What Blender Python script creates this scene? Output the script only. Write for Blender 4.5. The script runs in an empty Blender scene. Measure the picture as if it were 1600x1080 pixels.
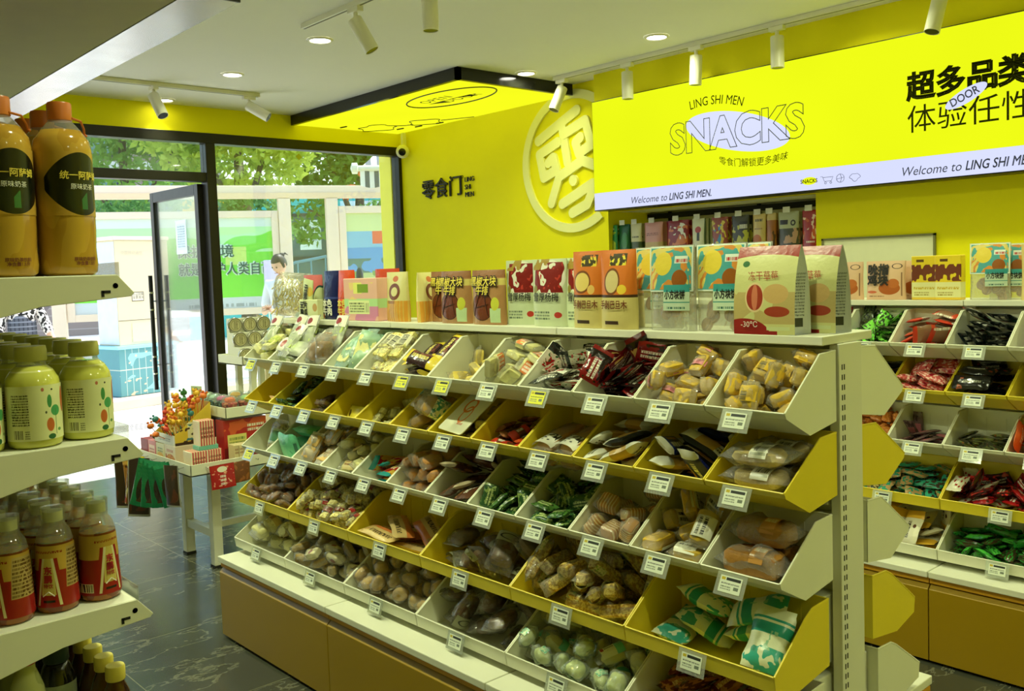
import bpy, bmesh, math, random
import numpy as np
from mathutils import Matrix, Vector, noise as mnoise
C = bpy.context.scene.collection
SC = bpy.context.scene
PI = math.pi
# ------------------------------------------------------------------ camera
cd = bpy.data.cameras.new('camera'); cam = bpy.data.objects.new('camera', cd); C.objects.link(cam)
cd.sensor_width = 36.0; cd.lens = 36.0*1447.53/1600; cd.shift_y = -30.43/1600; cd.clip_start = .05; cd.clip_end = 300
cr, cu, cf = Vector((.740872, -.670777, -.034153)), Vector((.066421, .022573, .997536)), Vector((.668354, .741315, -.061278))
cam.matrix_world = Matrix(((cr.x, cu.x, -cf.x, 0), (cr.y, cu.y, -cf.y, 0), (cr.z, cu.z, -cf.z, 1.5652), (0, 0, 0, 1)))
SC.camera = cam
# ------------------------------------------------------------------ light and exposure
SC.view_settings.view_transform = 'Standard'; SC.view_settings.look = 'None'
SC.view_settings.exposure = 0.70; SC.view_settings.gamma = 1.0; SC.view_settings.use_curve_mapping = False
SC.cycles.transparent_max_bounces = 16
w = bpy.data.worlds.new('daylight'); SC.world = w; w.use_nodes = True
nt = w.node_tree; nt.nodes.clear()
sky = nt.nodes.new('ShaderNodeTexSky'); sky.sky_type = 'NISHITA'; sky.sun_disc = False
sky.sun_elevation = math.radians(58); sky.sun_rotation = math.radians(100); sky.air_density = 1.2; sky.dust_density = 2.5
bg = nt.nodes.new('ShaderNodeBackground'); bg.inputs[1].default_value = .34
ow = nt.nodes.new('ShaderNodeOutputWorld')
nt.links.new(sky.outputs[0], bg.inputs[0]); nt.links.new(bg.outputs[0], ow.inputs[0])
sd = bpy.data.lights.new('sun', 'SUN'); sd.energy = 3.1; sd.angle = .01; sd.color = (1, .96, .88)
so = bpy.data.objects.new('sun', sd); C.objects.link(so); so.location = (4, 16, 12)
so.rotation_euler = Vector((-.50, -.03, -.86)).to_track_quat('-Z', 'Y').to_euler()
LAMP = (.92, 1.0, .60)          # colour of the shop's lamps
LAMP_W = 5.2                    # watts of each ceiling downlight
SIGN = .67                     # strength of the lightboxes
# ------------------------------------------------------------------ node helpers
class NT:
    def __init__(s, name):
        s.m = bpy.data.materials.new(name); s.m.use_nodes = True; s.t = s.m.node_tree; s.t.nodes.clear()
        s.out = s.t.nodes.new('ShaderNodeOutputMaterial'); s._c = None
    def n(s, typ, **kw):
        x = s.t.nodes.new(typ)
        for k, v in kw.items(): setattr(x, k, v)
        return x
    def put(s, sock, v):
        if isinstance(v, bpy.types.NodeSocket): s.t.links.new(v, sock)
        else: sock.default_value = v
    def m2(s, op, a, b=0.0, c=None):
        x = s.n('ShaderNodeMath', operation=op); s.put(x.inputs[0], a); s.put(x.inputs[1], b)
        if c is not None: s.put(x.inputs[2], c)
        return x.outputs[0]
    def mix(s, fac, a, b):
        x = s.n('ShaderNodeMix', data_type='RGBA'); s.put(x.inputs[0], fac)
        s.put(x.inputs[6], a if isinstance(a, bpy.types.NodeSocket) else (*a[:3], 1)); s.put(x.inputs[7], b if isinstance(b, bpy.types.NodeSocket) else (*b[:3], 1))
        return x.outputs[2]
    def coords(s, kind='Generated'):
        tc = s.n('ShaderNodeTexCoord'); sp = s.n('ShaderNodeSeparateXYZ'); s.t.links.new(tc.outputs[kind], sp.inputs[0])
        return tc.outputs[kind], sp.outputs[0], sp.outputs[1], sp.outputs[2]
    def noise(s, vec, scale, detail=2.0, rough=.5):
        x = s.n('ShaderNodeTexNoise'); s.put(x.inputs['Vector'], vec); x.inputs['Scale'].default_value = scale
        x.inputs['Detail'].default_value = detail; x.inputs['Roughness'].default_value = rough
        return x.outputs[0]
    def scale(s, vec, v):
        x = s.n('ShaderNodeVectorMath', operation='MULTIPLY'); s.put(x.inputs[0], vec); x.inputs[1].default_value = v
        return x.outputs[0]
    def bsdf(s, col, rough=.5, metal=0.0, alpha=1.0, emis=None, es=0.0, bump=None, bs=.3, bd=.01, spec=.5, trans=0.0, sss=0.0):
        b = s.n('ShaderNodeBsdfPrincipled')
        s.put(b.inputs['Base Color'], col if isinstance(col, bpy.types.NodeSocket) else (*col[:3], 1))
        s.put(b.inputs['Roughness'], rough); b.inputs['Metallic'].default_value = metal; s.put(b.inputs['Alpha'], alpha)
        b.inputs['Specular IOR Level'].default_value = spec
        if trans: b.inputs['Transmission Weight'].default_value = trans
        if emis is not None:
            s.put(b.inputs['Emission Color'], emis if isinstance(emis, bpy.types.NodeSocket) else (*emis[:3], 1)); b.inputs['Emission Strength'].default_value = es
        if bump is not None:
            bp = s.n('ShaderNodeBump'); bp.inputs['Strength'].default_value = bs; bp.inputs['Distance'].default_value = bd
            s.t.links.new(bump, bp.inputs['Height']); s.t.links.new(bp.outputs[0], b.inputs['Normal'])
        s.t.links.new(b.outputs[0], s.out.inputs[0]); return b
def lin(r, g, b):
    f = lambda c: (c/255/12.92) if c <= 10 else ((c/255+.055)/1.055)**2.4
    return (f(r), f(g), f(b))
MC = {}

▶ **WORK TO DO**
Return the material exactly as given, apart from the pictures.

▶ **SOLUTION FOR THIS EXERCISE**
What Blender Python script creates this scene? Output the script only. Write for Blender 4.5. The script runs in an empty Blender scene. Measure the picture as if it were 1600x1080 pixels.
import bpy, bmesh, math, random
import numpy as np
from mathutils import Matrix, Vector, noise as mnoise
C = bpy.context.scene.collection
SC = bpy.context.scene
PI = math.pi
# ------------------------------------------------------------------ camera
cd = bpy.data.cameras.new('camera'); cam = bpy.data.objects.new('camera', cd); C.objects.link(cam)
cd.sensor_width = 36.0; cd.lens = 36.0*1447.53/1600; cd.shift_y = -30.43/1600; cd.clip_start = .05; cd.clip_end = 300
cr, cu, cf = Vector((.740872, -.670777, -.034153)), Vector((.066421, .022573, .997536)), Vector((.668354, .741315, -.061278))
cam.matrix_world = Matrix(((cr.x, cu.x, -cf.x, 0), (cr.y, cu.y, -cf.y, 0), (cr.z, cu.z, -cf.z, 1.5652), (0, 0, 0, 1)))
SC.camera = cam
# ------------------------------------------------------------------ light and exposure
SC.view_settings.view_transform = 'Standard'; SC.view_settings.look = 'None'
SC.view_settings.exposure = 0.70; SC.view_settings.gamma = 1.0; SC.view_settings.use_curve_mapping = False
SC.cycles.transparent_max_bounces = 16
w = bpy.data.worlds.new('daylight'); SC.world = w; w.use_nodes = True
nt = w.node_tree; nt.nodes.clear()
sky = nt.nodes.new('ShaderNodeTexSky'); sky.sky_type = 'NISHITA'; sky.sun_disc = False
sky.sun_elevation = math.radians(58); sky.sun_rotation = math.radians(100); sky.air_density = 1.2; sky.dust_density = 2.5
bg = nt.nodes.new('ShaderNodeBackground'); bg.inputs[1].default_value = .34
ow = nt.nodes.new('ShaderNodeOutputWorld')
nt.links.new(sky.outputs[0], bg.inputs[0]); nt.links.new(bg.outputs[0], ow.inputs[0])
sd = bpy.data.lights.new('sun', 'SUN'); sd.energy = 3.1; sd.angle = .01; sd.color = (1, .96, .88)
so = bpy.data.objects.new('sun', sd); C.objects.link(so); so.location = (4, 16, 12)
so.rotation_euler = Vector((-.50, -.03, -.86)).to_track_quat('-Z', 'Y').to_euler()
LAMP = (.92, 1.0, .60)          # colour of the shop's lamps
LAMP_W = 5.2                    # watts of each ceiling downlight
SIGN = .67                     # strength of the lightboxes
# ------------------------------------------------------------------ node helpers
class NT:
    def __init__(s, name):
        s.m = bpy.data.materials.new(name); s.m.use_nodes = True; s.t = s.m.node_tree; s.t.nodes.clear()
        s.out = s.t.nodes.new('ShaderNodeOutputMaterial'); s._c = None
    def n(s, typ, **kw):
        x = s.t.nodes.new(typ)
        for k, v in kw.items(): setattr(x, k, v)
        return x
    def put(s, sock, v):
        if isinstance(v, bpy.types.NodeSocket): s.t.links.new(v, sock)
        else: sock.default_value = v
    def m2(s, op, a, b=0.0, c=None):
        x = s.n('ShaderNodeMath', operation=op); s.put(x.inputs[0], a); s.put(x.inputs[1], b)
        if c is not None: s.put(x.inputs[2], c)
        return x.outputs[0]
    def mix(s, fac, a, b):
        x = s.n('ShaderNodeMix', data_type='RGBA'); s.put(x.inputs[0], fac)
        s.put(x.inputs[6], a if isinstance(a, bpy.types.NodeSocket) else (*a[:3], 1)); s.put(x.inputs[7], b if isinstance(b, bpy.types.NodeSocket) else (*b[:3], 1))
        return x.outputs[2]
    def coords(s, kind='Generated'):
        tc = s.n('ShaderNodeTexCoord'); sp = s.n('ShaderNodeSeparateXYZ'); s.t.links.new(tc.outputs[kind], sp.inputs[0])
        return tc.outputs[kind], sp.outputs[0], sp.outputs[1], sp.outputs[2]
    def noise(s, vec, scale, detail=2.0, rough=.5):
        x = s.n('ShaderNodeTexNoise'); s.put(x.inputs['Vector'], vec); x.inputs['Scale'].default_value = scale
        x.inputs['Detail'].default_value = detail; x.inputs['Roughness'].default_value = rough
        return x.outputs[0]
    def scale(s, vec, v):
        x = s.n('ShaderNodeVectorMath', operation='MULTIPLY'); s.put(x.inputs[0], vec); x.inputs[1].default_value = v
        return x.outputs[0]
    def bsdf(s, col, rough=.5, metal=0.0, alpha=1.0, emis=None, es=0.0, bump=None, bs=.3, bd=.01, spec=.5, trans=0.0, sss=0.0):
        b = s.n('ShaderNodeBsdfPrincipled')
        s.put(b.inputs['Base Color'], col if isinstance(col, bpy.types.NodeSocket) else (*col[:3], 1))
        s.put(b.inputs['Roughness'], rough); b.inputs['Metallic'].default_value = metal; s.put(b.inputs['Alpha'], alpha)
        b.inputs['Specular IOR Level'].default_value = spec
        if trans: b.inputs['Transmission Weight'].default_value = trans
        if emis is not None:
            s.put(b.inputs['Emission Color'], emis if isinstance(emis, bpy.types.NodeSocket) else (*emis[:3], 1)); b.inputs['Emission Strength'].default_value = es
        if bump is not None:
            bp = s.n('ShaderNodeBump'); bp.inputs['Strength'].default_value = bs; bp.inputs['Distance'].default_value = bd
            s.t.links.new(bump, bp.inputs['Height']); s.t.links.new(bp.outputs[0], b.inputs['Normal'])
        s.t.links.new(b.outputs[0], s.out.inputs[0]); return b
def lin(r, g, b):
    f = lambda c: (c/255/12.92) if c <= 10 else ((c/255+.055)/1.055)**2.4
    return (f(r), f(g), f(b))
MC = {}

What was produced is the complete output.